If you watch “A New Hope,” really just “Star Wars” back in the day, you’ll notice, if you’re honest, that the acting is a bit wooden, mainly because the dialogue is stilted. If you then progress into the next two movies, you’ll also notice that this seems to clear up and isn’t as profound a problem. But when you go and watch the prequel trilogy, you’ll notice that everyone sounds weirdly wooden again—and even more so than in “A New Hope.” So what gives?

One of the things you’ll learn if you read this book or do your own research is that Lucas didn’t have to answer to too many people in the original movie and exercised nearly complete creative control. He is also very bad at writing dialogue. I can sympathize, and it’s one of my flaws too. I would also argue that, for the most part, beyond creating archetypes, Lucas isn’t all that skilled at creating characters either. 

He’s a visual guy, a fast-paced move the plot from one place to the next kind of storyteller. His most incredible skill, though, is the spectacle. Right in that first movie, he blows up a planet and then blows up the planet blower-upper by the end of the film—plus there are laser sword fights and space fighter jets dogfighting, and space wizards—and it’s just awesome. OK? So while he didn’t quite commit to who these people are, other than superficially, he can easily be forgiven.

My personal theory about the prequel movies is that they were his honest attempt at telling a more in-depth allegorical story, and they spectacularly didn’t work. They didn’t work because, by the time he set out to make them, Lucas was at the height of his creative powers, much like the Emperor. So no one was going to question the master on his opus. If they didn’t get it while he was making it, clearly, they just weren’t appreciating his genius and would see it once it all came together. That’s why they were so disappointing to many people because they never came together in the end.

What made the original trilogy so good, in my opinion, was because he was forced to work together with other people, and those people enhanced his strengths as a storyteller and smoothed his weaknesses. He was still a scrappy kid back then, and other people were around him and wanted to help him succeed, a bit like Luke.

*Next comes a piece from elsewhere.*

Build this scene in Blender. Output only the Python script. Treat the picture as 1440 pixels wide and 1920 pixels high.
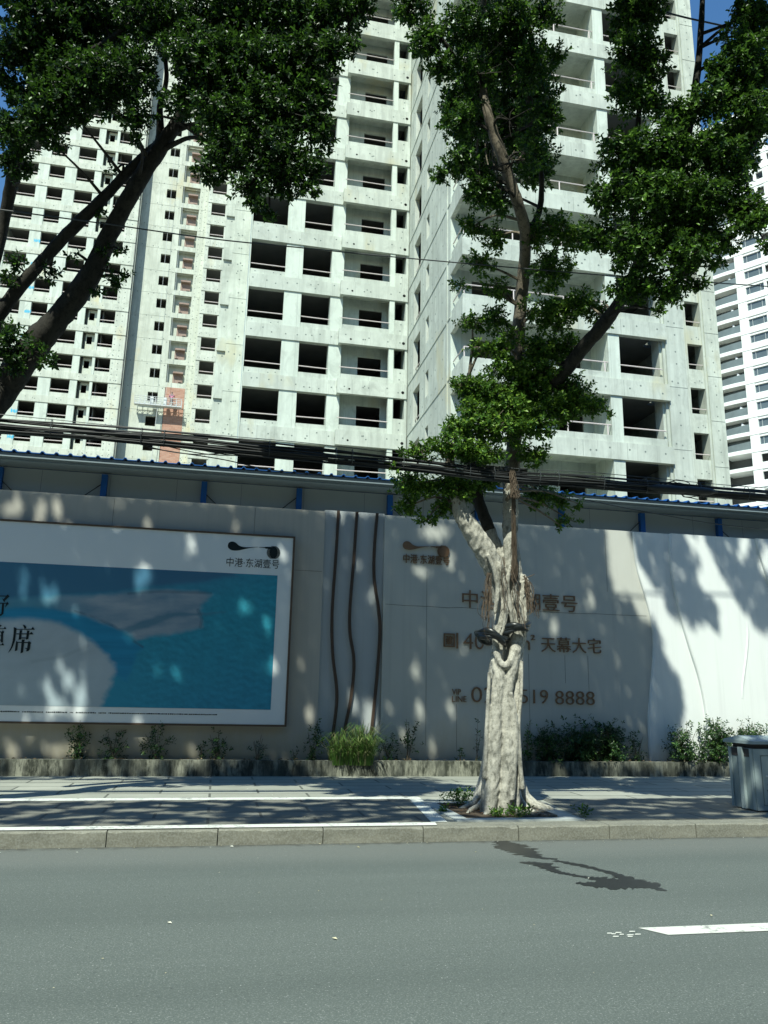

Here is a paradoxical idea for you—I think that the George Lucas, who wrote the prequels, was a better, more mature writer than the George Lucas, who wrote the original trilogy. He had some excellent ideas woven into those stories. He started setting up some of those ideas in the first movie that most people deride as the absolute worst of the three. 

The whole concept that Jar-Jar, offensive as he is, may have been a sith all along playing the fool would have been a great slow burn twist had Lucas not got cold feet because people hated the character so much. My response would have been, “they hate the character? Good, they should hate the character! He’s going to be revealed to be a sneaky duplicitous dickhead soon, and won’t they feel good that they intuited that he wasn’t a good guy.” Of course, this is marred because Jar-Jar also has an uncomfortably inexplicable racial tone to him, so I could see dropping the twist on that ground. Because to then reveal him as an evil schemer too—well, there are some problems with that messaging, to say the least.

Anyway, my point is that the prequels’ problems weren’t that George Lucas was phoning it in, or didn’t grow as a writer, or regressed. It’s that he mostly went it alone in telling the story. Pretty ironic when you think about how “Star Wars” has always been a story about a group of like-minded friends banding together to save the day and everyone who goes it alone, for individual glory’s sake, flames out to their ruin in the end.